Tentu saja, kita dituntut jernih memandang persoalan Palestina. Apa yang terjadi di Palestina adalah ulah Israel dengan Zionismenya yang berbuat kezaliman di tanah Palestina. Seperti di negeri kita, Belanda juga berbuat kezaliman terhadap tanah Indonesia selama 3,5 abad lebih. Atas kezaliman itu, pejuang-pejuang Indonesia berkehendak dan berjuang kuat untuk mengusir Belanda. Sebagaimana pejuang-pejuang Indonesia yang sekuat daya mengusir Belanda, pejuang-pejuang Palestina juga sekuat daya mengusir Israel dari tanah Palestina. Yang perlu diingat, perjuangan Indonesia tidak sekadar berhadapan dengan penjajah Belanda, tapi juga berhadapan dengan warga Indonesia. Tak dimungkiri jika ada sebagian warga Indonesia yang berkhianat dan lebih memihak ke Belanda pada zaman penjajahan. Seperti itulah yang terjadi di Palestina dimana ada pihak yang tulus berjuang dan ada juga pihak yang malah pro terhadap penjajah Israel. Pihak yang pro-penjajah biasanya selalu saja mengikuti otak dari penjajah meskipun harus melukai bangsanya sendiri.

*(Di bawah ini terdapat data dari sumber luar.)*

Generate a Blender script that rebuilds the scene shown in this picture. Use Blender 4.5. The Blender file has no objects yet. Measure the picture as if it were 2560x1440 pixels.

Yang jelas, alangkah aneh ada pihak di Palestina yang justru ”welcome” dengan Israel yang nyata-nyata telah menginjak-injak tanah Palestina. Pejuang-pejuang Indonesia pun pasti tidak akan menerima jika tanah Surabaya, misalnya, masih diduduki kaum penjajah. Surabaya adalah tanah Indonesia yang tentu saja harus dibebaskan dari pendudukan dan penjajahan. Mana mungkin para pejuang Indonesia bisa tidur tenang jika sebagian wilayah Indonesia masih diduduki kaum penjajah meskipun sebagian wilayah lainnya merdeka. Begitu pun pejuang-pejuang Palestina pasti akan berbuat sebagaimana pejuang-pejuang Indonesia bahwa kemerdekaan adalah pembebasan seluruh tanah dari pendudukan dan penjajahan. Tanah Palestina tidak hanya Jalur Gaza dan Tepi Barat. Masih luas tanah Palestina yang diduduki Israel yang ingin dibebaskan pejuang-pejuang Palestina. Bukankah aneh jika ada pihak di Palestina yang merasa nyaman bersanding dengan pihak Israel padahal Yerusalem tak lagi sepenuhnya dalam genggaman? Bukankah aneh jika ada pihak di Palestina yang bisa nyenyak memejamkan mata dan bercengkerama ria dengan Israel padahal kaki-kaki Israel masih menginjak-injak Masjid Al-Aqsha yang merupakan wilayah Palestina? Bukankah aneh jika ada pihak di Palestina yang bisa tetap tenang meskipun tanah di Palestina menyusut dicaplok Israel?
Sebagaimana pejuang-pejuang Indonesia, pejuang-pejuang Palestina akan berjuang membebaskan tanah Palestina dari pendudukan dan penjajahan. Jika sebuah kemerdekaan diraih dengan pemberian kaum penjajah, itu jelas pandangan menyesatkan. Pejuang-pejuang Palestina menyadari bahwa kemerdekaan dicapai melalui pengorbanan dan perjuangan sekaligus pertolongan Allah SWT, bukan pemberian cuma-cuma Israel.
Kita tentu ingat orasi Bung Tomo pada 10 November 1945, ”…Lebih baik kita hancur lebur daripada tidak merdeka. Semboyan kita tetap, Merdeka atau Mati. Dan kita yakin, Saudara-saudara. Akhirnya, pastilah kemenangan akan jatuh ke tangan kita. Sebab Allah selalu berada di pihak yang benar…”
Ya, kemenangan akan jatuh di tangan pejuang-pejuang Palestina yang menyerahkan totalitas hidupnya hanya untuk Allah SWT dengan mengusir Israel dari tanah Palestina. Adapun Zionis Israel adalah batil dan kebatilan akan lenyap. Allahu Akbar!!!